We began to pay attention. What came out of that bulge of “growth/no-growth” making its way through the python (to borrow an image from the boomers) were advances in activism and environmentalism. Today, Sonoma County can match its commitment to open space and protection with all comers.

And it worked. The runaway growth of the ’70s was slowed to a crawl, although there is a lingering perception that it is still rampant.

And it’s still working. Or at least that’s the image we project. Gov. Jerry Brown’s recent quote about the county’s stance - “They don’t want houses up there” - is pretty much dead-on. We still don’t want people to come and stay, but we certainly want them to come and go, leaving money behind.

Which brings us back to this new clump of issues, which is no longer growth, but tourism.
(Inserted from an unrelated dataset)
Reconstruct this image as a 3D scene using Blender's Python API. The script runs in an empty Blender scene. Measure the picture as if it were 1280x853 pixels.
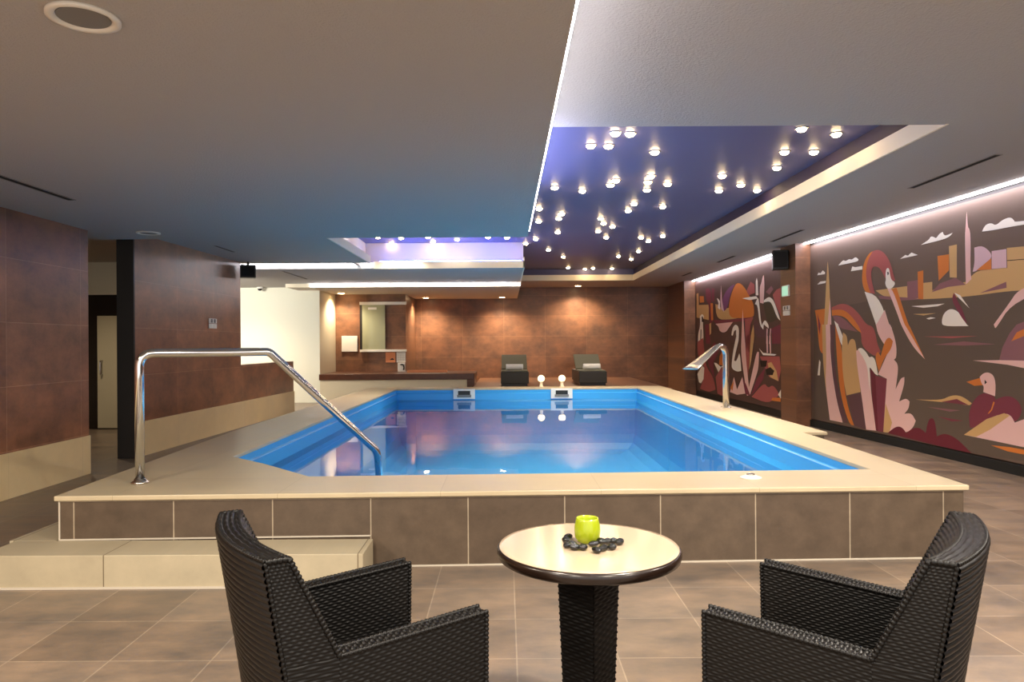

It’s not a bad word in itself, but, like growth, it can become one if it goes out of control.

It’s hardly a shock that such a beautiful place as Sonoma County, situated on the northern flank of the most expensive city in the U.S. (yes, statistics will show that it’s San Francisco, not New York City), will draw tourists with money to spend.

How many is too many? The debate has begun.

In Napa County, supervisors and planning commissioners met for an eight-hour session March 10 to discuss how many more wineries should be allowed. A forum is planned on such issues as land use and water and traffic, all of which have a familiar sound here, west of the Mayacamas. Each new winery or tasting room here can expect to be protested. Some proposals, like food channel celebrity Guy Fieri’s, will be beaten back. Others, like the Dairyland Winery proposal between Santa Rosa and Sebastopol, are in the hopper.

Every new anything - wineries, tasting rooms, hotels, restaurants - will create more jobs as well as more questions.

The flipside of “working poor”? “Living wage.” That sounds like an answer but is sure to be debated as just one of those many, many issues that keep chipping away at us, on the way to yet another “cultural shift.”